-- Stated task --
Write the data out again exactly, dropping any images it holds.

------------------------------------

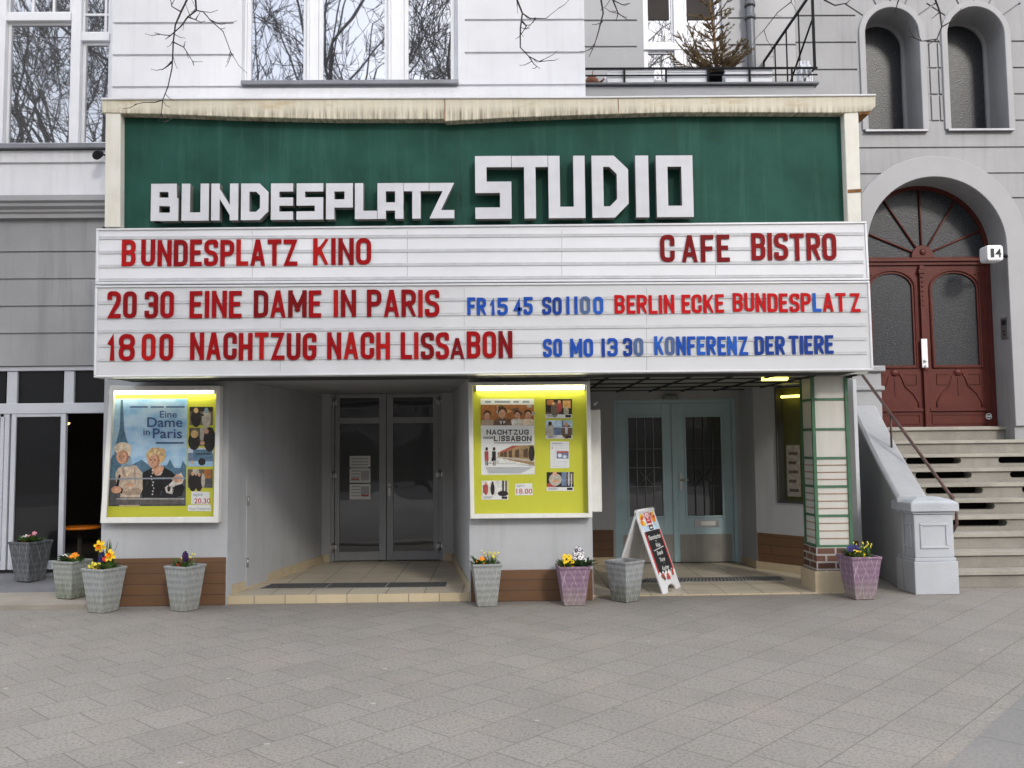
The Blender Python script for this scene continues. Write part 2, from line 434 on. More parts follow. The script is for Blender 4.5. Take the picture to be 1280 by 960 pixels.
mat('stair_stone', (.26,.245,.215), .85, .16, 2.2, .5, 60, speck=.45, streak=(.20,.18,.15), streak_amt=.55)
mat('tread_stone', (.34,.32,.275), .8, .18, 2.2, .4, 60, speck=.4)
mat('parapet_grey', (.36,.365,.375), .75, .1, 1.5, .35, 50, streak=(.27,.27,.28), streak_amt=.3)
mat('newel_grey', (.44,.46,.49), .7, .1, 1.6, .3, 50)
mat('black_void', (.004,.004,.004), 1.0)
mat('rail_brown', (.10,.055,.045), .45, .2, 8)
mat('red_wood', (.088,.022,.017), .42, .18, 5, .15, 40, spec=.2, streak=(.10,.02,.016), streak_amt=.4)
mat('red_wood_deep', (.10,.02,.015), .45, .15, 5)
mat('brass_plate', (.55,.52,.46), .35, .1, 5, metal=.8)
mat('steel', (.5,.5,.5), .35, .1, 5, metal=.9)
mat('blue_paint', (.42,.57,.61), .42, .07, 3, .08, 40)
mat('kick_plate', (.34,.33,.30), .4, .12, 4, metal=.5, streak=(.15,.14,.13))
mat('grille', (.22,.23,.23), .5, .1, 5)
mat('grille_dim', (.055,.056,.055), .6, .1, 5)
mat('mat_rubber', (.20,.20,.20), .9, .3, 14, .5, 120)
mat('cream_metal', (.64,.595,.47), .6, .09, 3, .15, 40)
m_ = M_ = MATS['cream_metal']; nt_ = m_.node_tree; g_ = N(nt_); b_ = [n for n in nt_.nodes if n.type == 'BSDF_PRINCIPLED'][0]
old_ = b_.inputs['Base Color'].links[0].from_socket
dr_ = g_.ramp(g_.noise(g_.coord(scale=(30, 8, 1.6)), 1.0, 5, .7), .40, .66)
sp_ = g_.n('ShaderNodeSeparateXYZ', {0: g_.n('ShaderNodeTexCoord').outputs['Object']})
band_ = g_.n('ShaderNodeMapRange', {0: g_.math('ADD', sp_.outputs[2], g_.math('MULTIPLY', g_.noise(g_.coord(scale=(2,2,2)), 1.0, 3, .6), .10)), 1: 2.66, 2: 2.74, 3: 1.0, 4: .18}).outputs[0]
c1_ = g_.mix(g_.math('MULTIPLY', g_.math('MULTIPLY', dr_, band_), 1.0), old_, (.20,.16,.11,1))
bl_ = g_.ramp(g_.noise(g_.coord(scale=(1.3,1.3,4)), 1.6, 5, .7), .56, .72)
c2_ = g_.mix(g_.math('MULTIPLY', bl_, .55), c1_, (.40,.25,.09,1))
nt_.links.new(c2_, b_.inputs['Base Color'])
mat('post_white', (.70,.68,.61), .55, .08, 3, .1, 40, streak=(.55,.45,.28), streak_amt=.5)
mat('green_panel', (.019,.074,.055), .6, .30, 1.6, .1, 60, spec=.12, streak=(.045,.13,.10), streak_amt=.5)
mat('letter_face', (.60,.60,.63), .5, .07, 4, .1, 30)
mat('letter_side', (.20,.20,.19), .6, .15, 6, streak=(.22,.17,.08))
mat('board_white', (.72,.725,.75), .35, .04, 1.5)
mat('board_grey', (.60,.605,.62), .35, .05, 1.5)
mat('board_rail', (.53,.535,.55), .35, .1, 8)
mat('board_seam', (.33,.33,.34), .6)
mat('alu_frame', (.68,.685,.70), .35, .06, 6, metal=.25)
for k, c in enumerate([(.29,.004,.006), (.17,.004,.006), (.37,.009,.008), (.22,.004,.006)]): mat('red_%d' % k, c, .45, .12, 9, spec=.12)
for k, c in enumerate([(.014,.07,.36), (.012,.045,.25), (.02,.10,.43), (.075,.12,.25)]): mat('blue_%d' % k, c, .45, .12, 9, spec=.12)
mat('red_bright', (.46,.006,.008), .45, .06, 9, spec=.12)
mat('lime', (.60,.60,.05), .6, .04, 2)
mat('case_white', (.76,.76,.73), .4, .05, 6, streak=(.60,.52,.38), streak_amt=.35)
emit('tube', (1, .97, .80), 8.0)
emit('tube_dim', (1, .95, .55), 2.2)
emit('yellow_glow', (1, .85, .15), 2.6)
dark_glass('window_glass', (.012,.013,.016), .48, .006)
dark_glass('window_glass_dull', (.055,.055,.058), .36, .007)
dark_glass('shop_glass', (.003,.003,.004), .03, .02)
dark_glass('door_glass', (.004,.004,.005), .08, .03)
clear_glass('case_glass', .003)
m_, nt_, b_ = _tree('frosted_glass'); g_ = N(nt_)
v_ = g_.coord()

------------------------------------

-- Full response --
The Blender Python script for this scene continues. Write part 2, from line 434 on. More parts follow. The script is for Blender 4.5. Take the picture to be 1280 by 960 pixels.
mat('stair_stone', (.26,.245,.215), .85, .16, 2.2, .5, 60, speck=.45, streak=(.20,.18,.15), streak_amt=.55)
mat('tread_stone', (.34,.32,.275), .8, .18, 2.2, .4, 60, speck=.4)
mat('parapet_grey', (.36,.365,.375), .75, .1, 1.5, .35, 50, streak=(.27,.27,.28), streak_amt=.3)
mat('newel_grey', (.44,.46,.49), .7, .1, 1.6, .3, 50)
mat('black_void', (.004,.004,.004), 1.0)
mat('rail_brown', (.10,.055,.045), .45, .2, 8)
mat('red_wood', (.088,.022,.017), .42, .18, 5, .15, 40, spec=.2, streak=(.10,.02,.016), streak_amt=.4)
mat('red_wood_deep', (.10,.02,.015), .45, .15, 5)
mat('brass_plate', (.55,.52,.46), .35, .1, 5, metal=.8)
mat('steel', (.5,.5,.5), .35, .1, 5, metal=.9)
mat('blue_paint', (.42,.57,.61), .42, .07, 3, .08, 40)
mat('kick_plate', (.34,.33,.30), .4, .12, 4, metal=.5, streak=(.15,.14,.13))
mat('grille', (.22,.23,.23), .5, .1, 5)
mat('grille_dim', (.055,.056,.055), .6, .1, 5)
mat('mat_rubber', (.20,.20,.20), .9, .3, 14, .5, 120)
mat('cream_metal', (.64,.595,.47), .6, .09, 3, .15, 40)
m_ = M_ = MATS['cream_metal']; nt_ = m_.node_tree; g_ = N(nt_); b_ = [n for n in nt_.nodes if n.type == 'BSDF_PRINCIPLED'][0]
old_ = b_.inputs['Base Color'].links[0].from_socket
dr_ = g_.ramp(g_.noise(g_.coord(scale=(30, 8, 1.6)), 1.0, 5, .7), .40, .66)
sp_ = g_.n('ShaderNodeSeparateXYZ', {0: g_.n('ShaderNodeTexCoord').outputs['Object']})
band_ = g_.n('ShaderNodeMapRange', {0: g_.math('ADD', sp_.outputs[2], g_.math('MULTIPLY', g_.noise(g_.coord(scale=(2,2,2)), 1.0, 3, .6), .10)), 1: 2.66, 2: 2.74, 3: 1.0, 4: .18}).outputs[0]
c1_ = g_.mix(g_.math('MULTIPLY', g_.math('MULTIPLY', dr_, band_), 1.0), old_, (.20,.16,.11,1))
bl_ = g_.ramp(g_.noise(g_.coord(scale=(1.3,1.3,4)), 1.6, 5, .7), .56, .72)
c2_ = g_.mix(g_.math('MULTIPLY', bl_, .55), c1_, (.40,.25,.09,1))
nt_.links.new(c2_, b_.inputs['Base Color'])
mat('post_white', (.70,.68,.61), .55, .08, 3, .1, 40, streak=(.55,.45,.28), streak_amt=.5)
mat('green_panel', (.019,.074,.055), .6, .30, 1.6, .1, 60, spec=.12, streak=(.045,.13,.10), streak_amt=.5)
mat('letter_face', (.60,.60,.63), .5, .07, 4, .1, 30)
mat('letter_side', (.20,.20,.19), .6, .15, 6, streak=(.22,.17,.08))
mat('board_white', (.72,.725,.75), .35, .04, 1.5)
mat('board_grey', (.60,.605,.62), .35, .05, 1.5)
mat('board_rail', (.53,.535,.55), .35, .1, 8)
mat('board_seam', (.33,.33,.34), .6)
mat('alu_frame', (.68,.685,.70), .35, .06, 6, metal=.25)
for k, c in enumerate([(.29,.004,.006), (.17,.004,.006), (.37,.009,.008), (.22,.004,.006)]): mat('red_%d' % k, c, .45, .12, 9, spec=.12)
for k, c in enumerate([(.014,.07,.36), (.012,.045,.25), (.02,.10,.43), (.075,.12,.25)]): mat('blue_%d' % k, c, .45, .12, 9, spec=.12)
mat('red_bright', (.46,.006,.008), .45, .06, 9, spec=.12)
mat('lime', (.60,.60,.05), .6, .04, 2)
mat('case_white', (.76,.76,.73), .4, .05, 6, streak=(.60,.52,.38), streak_amt=.35)
emit('tube', (1, .97, .80), 8.0)
emit('tube_dim', (1, .95, .55), 2.2)
emit('yellow_glow', (1, .85, .15), 2.6)
dark_glass('window_glass', (.012,.013,.016), .48, .006)
dark_glass('window_glass_dull', (.055,.055,.058), .36, .007)
dark_glass('shop_glass', (.003,.003,.004), .03, .02)
dark_glass('door_glass', (.004,.004,.005), .08, .03)
clear_glass('case_glass', .003)
m_, nt_, b_ = _tree('frosted_glass'); g_ = N(nt_)
v_ = g_.coord()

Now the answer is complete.